EXERCISE REQUIREMENTS: Extract everything from the first line through the line with "rnd = random.Random(7)", both ends included, except for any pictures.

DATA LINES:
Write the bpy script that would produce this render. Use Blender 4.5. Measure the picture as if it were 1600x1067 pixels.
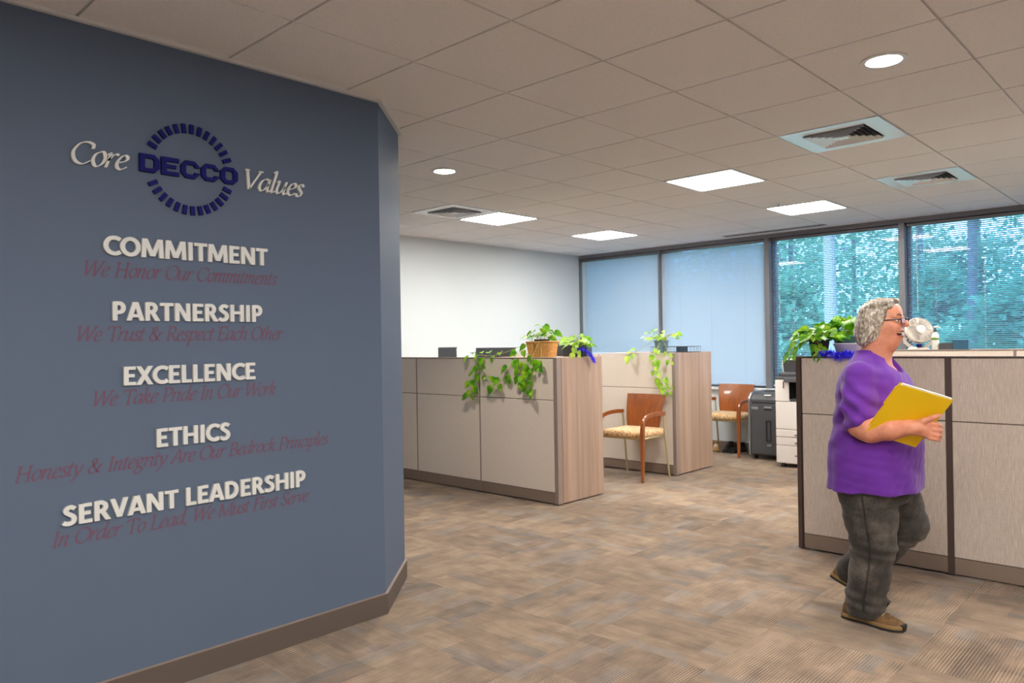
import bpy, bmesh, math, random
import numpy as np
from mathutils import Vector, Matrix, Euler, noise as mnoise

for o in list(bpy.data.objects):
    bpy.data.objects.remove(o)
SC = bpy.context.scene
COL = SC.collection
rnd = random.Random(7)

# ------------------------------------------------------------------ camera, sky, sun, exposure
CAM_H = 1.40
cam_data = bpy.data.cameras.new('camera')
cam_data.sensor_width = 36.0
cam_data.lens = 36.0 * 1174.17 / 1600.0
cam_data.clip_start = 0.05
cam_data.clip_end = 400
cam_data.dof.use_dof = True
cam_data.dof.focus_distance = 4.6
cam_data.dof.aperture_fstop = 3.5
cam = bpy.data.objects.new('camera', cam_data)
COL.objects.link(cam)
_yaw, _pit, _rol = 0.756629266, 0.00203948, -0.01655807
_f = Vector((-math.sin(_yaw)*math.cos(_pit), math.cos(_yaw)*math.cos(_pit), math.sin(_pit)))
_r0 = Vector((math.cos(_yaw), math.sin(_yaw), 0))
_u0 = _r0.cross(_f)
_r = math.cos(_rol)*_r0 + math.sin(_rol)*_u0
_u = -math.sin(_rol)*_r0 + math.cos(_rol)*_u0
_m = Matrix((( _r.x, _u.x, -_f.x, 0), (_r.y, _u.y, -_f.y, 0), (_r.z, _u.z, -_f.z, CAM_H), (0, 0, 0, 1)))
cam.matrix_world = _m
SC.camera = cam

world = bpy.data.worlds.new('sky')
SC.world = world
world.use_nodes = True
_wn = world.node_tree
_bg = _wn.nodes['Background']
_bg.inputs['Color'].default_value = (0.80, 0.90, 1.0, 1)
_bg.inputs['Strength'].default_value = 7.0

sun_data = bpy.data.lights.new('sun', 'SUN')
sun_data.energy = 7.5
sun_data.angle = math.radians(3)
sun_data.color = (1.0, 0.95, 0.85)
sun = bpy.data.objects.new('sun', sun_data)
COL.objects.link(sun)
sun.rotation_euler = Vector((0.25, 0.9, -0.55)).to_track_quat('-Z', 'Y').to_euler()
sun.location = (0, -3, 12)

SC.view_settings.view_transform = 'Standard'
SC.view_settings.look = 'None'
SC.view_settings.gamma = 1.0
SC.view_settings.use_curve_mapping = False
SC.view_settings.exposure = 0.42
SC.cycles.use_denoising = True
SC.cycles.max_bounces = 8
SC.cycles.diffuse_bounces = 5
SC.cycles.glossy_bounces = 3
SC.cycles.transparent_max_bounces = 16
SC.cycles.sample_clamp_indirect = 6.0
SC.cycles.caustics_reflective = False
SC.cycles.caustics_refractive = False

LED_STRENGTH = 40.0
SPOT_STRENGTH = 60.0

# ------------------------------------------------------------------ helpers
def srgb(r, g=None, b=None):
    if g is None:
        h = r.lstrip('#'); r, g, b = (int(h[i:i+2], 16) for i in (0, 2, 4))
    def c(v):
        v /= 255.0
        return v/12.92 if v <= 0.04045 else ((v+0.055)/1.055)**2.4
    return (c(r), c(g), c(b), 1.0)

def mat(name, color, rough=0.55, metal=0.0, spec=0.5, emit=None, estr=0.0, coat=0.0, sheen=0.0, trans=None):
    m = bpy.data.materials.new(name)
    m.use_nodes = True
    b = m.node_tree.nodes['Principled BSDF']
    b.inputs['Base Color'].default_value = color if len(color) == 4 else (*color, 1)
    b.inputs['Roughness'].default_value = rough
    b.inputs['Metallic'].default_value = metal
    b.inputs['Specular IOR Level'].default_value = spec
    b.inputs['Coat Weight'].default_value = coat
    b.inputs['Sheen Weight'].default_value = sheen
    if emit is not None:
        b.inputs['Emission Color'].default_value = emit
        b.inputs['Emission Strength'].default_value = estr
    return m

class NB:
    """tiny node builder"""
    def __init__(s, m):
        s.m = m; s.t = m.node_tree; s.n = s.t.nodes; s.l = s.t.links
        s.bsdf = s.n['Principled BSDF']
    def node(s, typ, **kw):
        nd = s.n.new(typ)
        for k, v in kw.items():
            setattr(nd, k, v)
        return nd
    def link(s, a, b): s.l.new(a, b)
    def inp(s, sock, v):
        if hasattr(v, 'is_output') or isinstance(v, bpy.types.NodeSocket):
            s.l.new(v, sock)
        else:
            sock.default_value = v
    def math(s, op, a, b=0.0, c=None):
        nd = s.node('ShaderNodeMath', operation=op)
        s.inp(nd.inputs[0], a); s.inp(nd.inputs[1], b)
        if c is not None: s.inp(nd.inputs[2], c)
        return nd.outputs[0]
    def mixc(s, f, a, b, mode='MIX'):
        nd = s.node('ShaderNodeMix', data_type='RGBA', blend_type=mode)
        s.inp(nd.inputs['Factor'], f)
        s.inp(nd.inputs[6], a); s.inp(nd.inputs[7], b)
        return nd.outputs[2]
    def mixf(s, f, a, b):
        nd = s.node('ShaderNodeMix', data_type='FLOAT')
        s.inp(nd.inputs['Factor'], f)
        s.inp(nd.inputs[2], a); s.inp(nd.inputs[3], b)
        return nd.outputs[0]
    def coord(s, which='Object'):
        return s.node('ShaderNodeTexCoord').outputs[which]
    def sep(s, v):
        nd = s.node('ShaderNodeSeparateXYZ'); s.link(v, nd.inputs[0]); return nd.outputs
    def comb(s, x, y, z=0.0):
        nd = s.node('ShaderNodeCombineXYZ')
        s.inp(nd.inputs[0], x); s.inp(nd.inputs[1], y); s.inp(nd.inputs[2], z); return nd.outputs[0]
    def mapping(s, v, scale=(1, 1, 1), loc=(0, 0, 0), rot=(0, 0, 0)):
        nd = s.node('ShaderNodeMapping'); s.link(v, nd.inputs['Vector'])
        nd.inputs['Scale'].default_value = scale; nd.inputs['Location'].default_value = loc; nd.inputs['Rotation'].default_value = rot
        return nd.outputs[0]
    def noise(s, v, scale=5.0, detail=2.0, rough=0.5, dist=0.0):
        nd = s.node('ShaderNodeTexNoise'); s.link(v, nd.inputs['Vector'])
        nd.inputs['Scale'].default_value = scale; nd.inputs['Detail'].default_value = detail
        nd.inputs['Roughness'].default_value = rough; nd.inputs['Distortion'].default_value = dist
        return nd.outputs['Fac']
    def white(s, v):
        nd = s.node('ShaderNodeTexWhiteNoise', noise_dimensions='3D'); s.link(v, nd.inputs['Vector']); return nd.outputs['Value']
    def voronoi(s, v, scale=10.0, out='Color', feature='F1'):
        nd = s.node('ShaderNodeTexVoronoi', feature=feature); s.link(v, nd.inputs['Vector']); nd.inputs['Scale'].default_value = scale
        return nd.outputs[out]
    def ramp(s, f, stops):
        nd = s.node('ShaderNodeValToRGB'); s.link(f, nd.inputs[0])
        el = nd.color_ramp.elements
        while len(el) < len(stops): el.new(0.5)
        for e, (p, c) in zip(el, stops):
            e.position = p; e.color = c
        return nd.outputs[0]
    def color(s, c): s.inp(s.bsdf.inputs['Base Color'], c)
    def bump(s, h, strength=0.3, dist=0.002):
        nd = s.node('ShaderNodeBump'); s.link(h, nd.inputs['Height'])
        nd.inputs['Strength'].default_value = strength; nd.inputs['Distance'].default_value = dist
        s.link(nd.outputs[0], s.bsdf.inputs['Normal'])

class MB:
    """mesh builder: collects shapes into one mesh"""
    def __init__(s):
        s.v = []; s.f = []; s.mi = []; s.cur = 0
    def add(s, verts, faces, M=None):
        o = len(s.v)
        if M is not None: verts = [M @ Vector(p) for p in verts]
        s.v += [tuple(p) for p in verts]
        s.f += [tuple(i+o for i in f) for f in faces]
        s.mi += [s.cur]*len(faces)
        return s
    def box(s, x0, x1, y0, y1, z0, z1, M=None):
        return s.add([(x0,y0,z0),(x1,y0,z0),(x1,y1,z0),(x0,y1,z0),(x0,y0,z1),(x1,y0,z1),(x1,y1,z1),(x0,y1,z1)],
              [(0,3,2,1),(4,5,6,7),(0,1,5,4),(1,2,6,5),(2,3,7,6),(3,0,4,7)], M)
    def prism(s, poly, z0, z1, M=None):
        """poly: ccw list of (x,y)"""
        n = len(poly)
        v = [(x,y,z0) for x,y in poly]+[(x,y,z1) for x,y in poly]
        f = [tuple(range(n-1,-1,-1)), tuple(range(n,2*n))]+[(i,(i+1)%n,n+(i+1)%n,n+i) for i in range(n)]
        return s.add(v, f, M)
    def ringprism(s, outer, inner, z0, z1, M=None):
        n = len(outer)
        v = [(x,y,z) for z in (z0,z1) for lp in (outer,inner) for x,y in lp]
        f = []
        for i in range(n):
            j=(i+1)%n
            f += [(i,j,2*n+j,2*n+i),(n+j,n+i,3*n+i,3*n+j),(2*n+i,2*n+j,3*n+j,3*n+i),(j,i,n+i,n+j)]
        return s.add(v, f, M)
    def tube(s, path, r, seg=8, cap=True, rect=None, up=None, M=None):
        """sweep a circle (r number or list) or rectangle rect=(w,h) (or list of them) along path"""
        P=[Vector(p) for p in path]; n=len(P)
        T=[]
        for i in range(n):
            a=P[max(i-1,0)]; b=P[min(i+1,n-1)]
            d=(b-a)
            T.append(d.normalized() if d.length>1e-9 else Vector((0,0,1)))
        u=Vector(up) if up is not None else (Vector((0,0,1)) if abs(T[0].z)<0.9 else Vector((1,0,0)))
        v=[]; 
        k = 4 if rect is not None else seg
        for i in range(n):
            t=T[i]
            b=t.cross(u)
            if b.length<1e-6: b=t.cross(Vector((0.3,1,0.2)))
            b.normalize(); nn=b.cross(t).normalized()
            if up is None: u=nn
            if rect is not None:
                w,h=rect[i] if isinstance(rect,list) else rect
                for sx,sy in ((-1,-1),(1,-1),(1,1),(-1,1)): v.append(P[i]+b*(sx*w/2)+nn*(sy*h/2))
            else:
                rr=r[i] if isinstance(r,(list,tuple)) else r
                for q in range(seg):
                    a=2*math.pi*q/seg; v.append(P[i]+(b*math.cos(a)+nn*math.sin(a))*rr)
        f=[]
        for i in range(n-1):
            for q in range(k):
                q2=(q+1)%k
                f.append((i*k+q,i*k+q2,(i+1)*k+q2,(i+1)*k+q))
        if cap:
            f.append(tuple(range(k-1,-1,-1))); f.append(tuple((n-1)*k+q for q in range(k)))
        return s.add(v,f,M)
    def lathe(s, prof, seg=24, M=None, closed=False):
        """prof: list of (r,z)"""
        v=[];n=len(prof)
        for r,z in prof:
            for q in range(seg):
                a=2*math.pi*q/seg; v.append((r*math.cos(a),r*math.sin(a),z))
        f=[]
        for i in range(n-1 if not closed else n):
            i2=(i+1)%n
            for q in range(seg):
                q2=(q+1)%seg; f.append((i*seg+q,i*seg+q2,i2*seg+q2,i2*seg+q))
        if not closed:
            if prof[0][0]>1e-5: f.append(tuple(range(seg-1,-1,-1)))
            if prof[-1][0]>1e-5: f.append(tuple((n-1)*seg+q for q in range(seg)))
        return s.add(v,f,M)
    def grid(s, rows, M=None, wrap=False):
        """rows: list of equal-length point lists"""
        n=len(rows);m=len(rows[0]); v=[p for r in rows for p in r]; f=[]
        for i in range(n-1):
            for j in range(m if wrap else m-1):
                j2=(j+1)%m
                f.append((i*m+j,i*m+j2,(i+1)*m+j2,(i+1)*m+j))
        return s.add(v,f,M)
    def build(s, name, mats, parent=None, smooth=None, bevel=None, loc=None, rot=None):
        me=bpy.data.meshes.new(name)
        me.from_pydata(s.v,[],s.f)
        if not isinstance(mats,(list,tuple)): mats=[mats]
        for m in mats: me.materials.append(m)
        if len(mats)>1: me.polygons.foreach_set('material_index', s.mi)
        bm=bmesh.new(); bm.from_mesh(me)
        bmesh.ops.recalc_face_normals(bm, faces=bm.faces); bm.to_mesh(me); bm.free()
        if smooth is not None:
            me.shade_smooth()
            if smooth<180: me.set_sharp_from_angle(angle=math.radians(smooth))
        o=bpy.data.objects.new(name, me); COL.objects.link(o)
        if parent is not None: o.parent=parent
        if loc is not None: o.location=loc
        if rot is not None: o.rotation_euler=rot
        if bevel:
            b=o.modifiers.new('bevel','BEVEL'); b.width=bevel; b.segments=2; b.limit_method='ANGLE'; b.angle_limit=math.radians(35)
            b.use_clamp_overlap=True
        return o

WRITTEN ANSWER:
Write the bpy script that would produce this render. Use Blender 4.5. Measure the picture as if it were 1600x1067 pixels.
import bpy, bmesh, math, random
import numpy as np
from mathutils import Vector, Matrix, Euler, noise as mnoise

for o in list(bpy.data.objects):
    bpy.data.objects.remove(o)
SC = bpy.context.scene
COL = SC.collection
rnd = random.Random(7)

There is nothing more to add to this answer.